Der Sozialdemokraten-Manager

Peter Hartz soll die Verwaltung der Arbeitslosigkeit reformieren – und Schröder ein zweites Mal aus der Klemme helfen

Peter Hartz ist ein Macher. „Wir müssen schnell arbeiten“ und „wir haben keine Zeit für einen Debattierclub“. So beschreibt er seine neueste Aufgabe: Seit gestern leitet er jene Kommission, die zwar nicht die Arbeitslosigkeit beseitigen, aber immerhin die Bundesanstalt für Arbeit reformieren soll. Doch bei aller Entschiedenheit, Hartz ist vorsichtig. Wie sein Verhältnis zu Florian Gerster sei, dem designierten Chef der Arbeitsämter, der so forsch mit Reformvorschlägen vorprescht? Auch nach der fünften Wiederholung der Frage sagt Hartz: „Florian Gerster ist als Gast zu den Kommissionssitzungen eingeladen.“ Punkt.

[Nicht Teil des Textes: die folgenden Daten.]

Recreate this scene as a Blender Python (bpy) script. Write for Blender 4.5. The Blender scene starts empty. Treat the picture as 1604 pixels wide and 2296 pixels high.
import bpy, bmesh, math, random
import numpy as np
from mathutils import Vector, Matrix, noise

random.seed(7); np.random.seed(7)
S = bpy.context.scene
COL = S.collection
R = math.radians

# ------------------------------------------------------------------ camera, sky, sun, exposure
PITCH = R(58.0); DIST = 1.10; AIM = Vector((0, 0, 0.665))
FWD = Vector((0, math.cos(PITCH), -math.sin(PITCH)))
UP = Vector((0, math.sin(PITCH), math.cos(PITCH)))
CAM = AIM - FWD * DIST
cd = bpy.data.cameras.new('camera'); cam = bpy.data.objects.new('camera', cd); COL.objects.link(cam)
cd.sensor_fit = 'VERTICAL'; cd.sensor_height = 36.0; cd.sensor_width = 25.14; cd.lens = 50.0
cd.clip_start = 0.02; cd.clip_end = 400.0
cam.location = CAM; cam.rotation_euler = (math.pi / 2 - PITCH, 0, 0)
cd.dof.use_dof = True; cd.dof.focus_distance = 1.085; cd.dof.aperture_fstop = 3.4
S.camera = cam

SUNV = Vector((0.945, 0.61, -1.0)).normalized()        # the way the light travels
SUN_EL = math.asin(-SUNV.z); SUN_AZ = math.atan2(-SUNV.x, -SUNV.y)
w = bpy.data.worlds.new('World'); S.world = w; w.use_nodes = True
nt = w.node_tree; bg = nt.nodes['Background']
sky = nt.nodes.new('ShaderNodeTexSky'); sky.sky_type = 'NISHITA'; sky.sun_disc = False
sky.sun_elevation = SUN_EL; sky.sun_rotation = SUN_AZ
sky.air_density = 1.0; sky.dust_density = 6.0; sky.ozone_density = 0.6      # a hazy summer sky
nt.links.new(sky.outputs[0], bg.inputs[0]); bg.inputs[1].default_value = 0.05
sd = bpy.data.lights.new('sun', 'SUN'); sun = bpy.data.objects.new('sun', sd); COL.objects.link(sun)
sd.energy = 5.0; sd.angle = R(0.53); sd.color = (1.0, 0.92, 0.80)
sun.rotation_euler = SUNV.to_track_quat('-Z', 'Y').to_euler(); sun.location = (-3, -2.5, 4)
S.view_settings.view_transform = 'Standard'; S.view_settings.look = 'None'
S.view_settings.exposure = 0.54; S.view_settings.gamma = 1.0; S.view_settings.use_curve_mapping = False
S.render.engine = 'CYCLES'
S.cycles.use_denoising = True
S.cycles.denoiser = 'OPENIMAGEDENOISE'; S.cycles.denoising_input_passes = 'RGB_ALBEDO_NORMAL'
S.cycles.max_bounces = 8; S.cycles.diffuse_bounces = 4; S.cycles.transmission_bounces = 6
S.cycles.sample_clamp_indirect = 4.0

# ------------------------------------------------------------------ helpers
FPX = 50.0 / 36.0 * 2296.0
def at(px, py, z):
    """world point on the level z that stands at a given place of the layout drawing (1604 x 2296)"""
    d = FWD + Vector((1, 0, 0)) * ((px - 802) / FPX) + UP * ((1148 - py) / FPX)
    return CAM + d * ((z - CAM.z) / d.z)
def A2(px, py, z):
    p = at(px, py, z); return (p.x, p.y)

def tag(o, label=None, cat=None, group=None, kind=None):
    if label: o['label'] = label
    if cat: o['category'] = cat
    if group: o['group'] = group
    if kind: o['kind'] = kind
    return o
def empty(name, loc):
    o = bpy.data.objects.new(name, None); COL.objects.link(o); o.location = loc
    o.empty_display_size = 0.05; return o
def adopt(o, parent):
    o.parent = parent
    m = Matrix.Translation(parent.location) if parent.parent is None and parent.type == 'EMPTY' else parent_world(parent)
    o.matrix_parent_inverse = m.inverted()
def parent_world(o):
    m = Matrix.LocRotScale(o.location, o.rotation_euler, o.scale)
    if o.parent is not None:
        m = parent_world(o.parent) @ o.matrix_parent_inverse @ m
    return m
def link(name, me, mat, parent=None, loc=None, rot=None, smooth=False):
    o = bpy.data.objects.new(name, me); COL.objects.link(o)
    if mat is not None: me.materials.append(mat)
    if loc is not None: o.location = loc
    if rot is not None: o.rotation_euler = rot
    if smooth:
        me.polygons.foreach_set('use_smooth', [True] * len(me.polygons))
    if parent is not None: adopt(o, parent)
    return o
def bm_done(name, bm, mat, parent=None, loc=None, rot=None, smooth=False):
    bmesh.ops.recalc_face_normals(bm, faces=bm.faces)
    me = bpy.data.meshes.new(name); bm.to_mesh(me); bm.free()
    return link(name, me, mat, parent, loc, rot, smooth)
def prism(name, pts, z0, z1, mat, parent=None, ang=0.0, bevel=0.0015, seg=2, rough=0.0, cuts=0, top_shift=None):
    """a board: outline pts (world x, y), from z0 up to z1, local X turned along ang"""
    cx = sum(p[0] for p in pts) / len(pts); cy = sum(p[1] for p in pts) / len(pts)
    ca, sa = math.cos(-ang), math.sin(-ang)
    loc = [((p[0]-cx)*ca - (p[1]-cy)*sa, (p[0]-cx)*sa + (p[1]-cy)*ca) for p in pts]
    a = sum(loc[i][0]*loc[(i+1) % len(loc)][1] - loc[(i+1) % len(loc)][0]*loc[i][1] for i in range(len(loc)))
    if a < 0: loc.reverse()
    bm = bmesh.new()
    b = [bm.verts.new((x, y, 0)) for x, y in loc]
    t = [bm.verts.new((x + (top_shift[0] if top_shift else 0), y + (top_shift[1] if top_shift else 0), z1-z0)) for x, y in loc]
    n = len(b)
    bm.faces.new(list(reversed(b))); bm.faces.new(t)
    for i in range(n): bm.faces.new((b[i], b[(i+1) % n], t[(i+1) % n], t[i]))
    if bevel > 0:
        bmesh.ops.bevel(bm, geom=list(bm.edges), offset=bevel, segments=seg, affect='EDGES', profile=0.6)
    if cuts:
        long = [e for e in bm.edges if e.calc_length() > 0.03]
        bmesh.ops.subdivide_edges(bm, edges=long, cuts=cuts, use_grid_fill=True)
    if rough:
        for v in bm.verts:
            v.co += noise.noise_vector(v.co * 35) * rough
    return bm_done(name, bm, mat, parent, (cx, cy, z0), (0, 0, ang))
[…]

Der 60-jährige Hartz verkörpert den modernen sozialdemokratischen oder sozialpartnerschaftlichen Manager schlechthin. Und er hat sich für Gerhard Schröder schon einmal als Helfer in der Not erwiesen.

Seit 1993 ist Hartz Arbeitsdirektor oder Personalvorstand der Volkswagen AG. Das SPD-Mitglied hat sich dort ganz im Sinne des VW-Mehrheitsaktionärs, der niedersächsischen Landesregierung, als Bewahrer von Arbeitsplätzen und zugleich als Flexibilisierer von Arbeitszeiten einen Namen gemacht. Der in St. Ingbert im Saarland geborene Hartz absolvierte wie sein nur drei Jahre jüngerer Parteivorsitzender Schröder den zweiten Bildungsweg, hatte längst eine Berufsausbildung zum Industriekaufmann hinter sich, als er an der Hochschule für Wirtschaft und Technik in Saarbrücken Betriebswirtschaft studierte. Als Hartz 1993 von der Saarstahl AG nach Wolfsburg wechselte, befand sich Volkswagen mitten in einer schweren Krise: über 20.000 Arbeitsplätze standen auf der Kippe.

Dies bedrohte auch die seinerzeit noch kurze Karriere des niedersächsischen Ministerpräsidenten Schröder, der sich im Frühjahr 1994 erstmals zur Wiederwahl stellen musste. Hartz wurde einer der Väter der VW-4-Tage-Woche. Mit einer Arbeitszeitverkürzung auf 28,8 Wochenstunden weitgehend ohne Lohnausgleich wurden Massenentlassungen verhindert. Hartz propagierte anschließend das „atmende Unternehmen“, das über Flexibilisierung und das Ansparen von Überstunden für den Vorruhestand die jeweils geleisteten Arbeitsvolumina der Autokonjunktur anpassen konnte.

Mit dem Projekt 5.000 mal 5.000, für das gerade die erste Auswahl von Mitarbeitern begonnen hat, will Hartz beweisen, dass sein Gegenentwurf zum neoliberalen „Heuern und Feuern“ sich am Ende für die Unternehmen auch in barer Münze auszahlt. Mit den 5.000 neuen Arbeitsplätzen, die VW die Zuschläge eingeschlossen mit 5.000 Mark brutto im Monat entlohnen will, hat der VW-Arbeitsdirektor gezeigt, wie man Konkurrenzfähigkeit als Autobauer erhält und gleichzeitig den eisernen VW-Haustarif knackt.

Der verheiratete Vater eines Sohnes soll nun als Vorsitzender der Kommission zur Reform der Arbeitsverwaltung seinem Parteichef Gerhard Schröder wie Ende 1993 ein zweites Mal aus der Klemme und bei der Wiederwahl helfen. Immerhin hat ja der Arbeitsamtsskandal schon dafür gesorgt, dass nicht Arbeitlosigkeit das Thema ist, sondern die Arbeitsverwaltung im Zentrum des öffentlichen Interesses steht. Und für ein paar kreative Ideen, die den Wählern zum rechten Zeitpunkt Hoffnung machen, sollte ein Kommissionsvorsitzender Hartz eigentlich gut sein.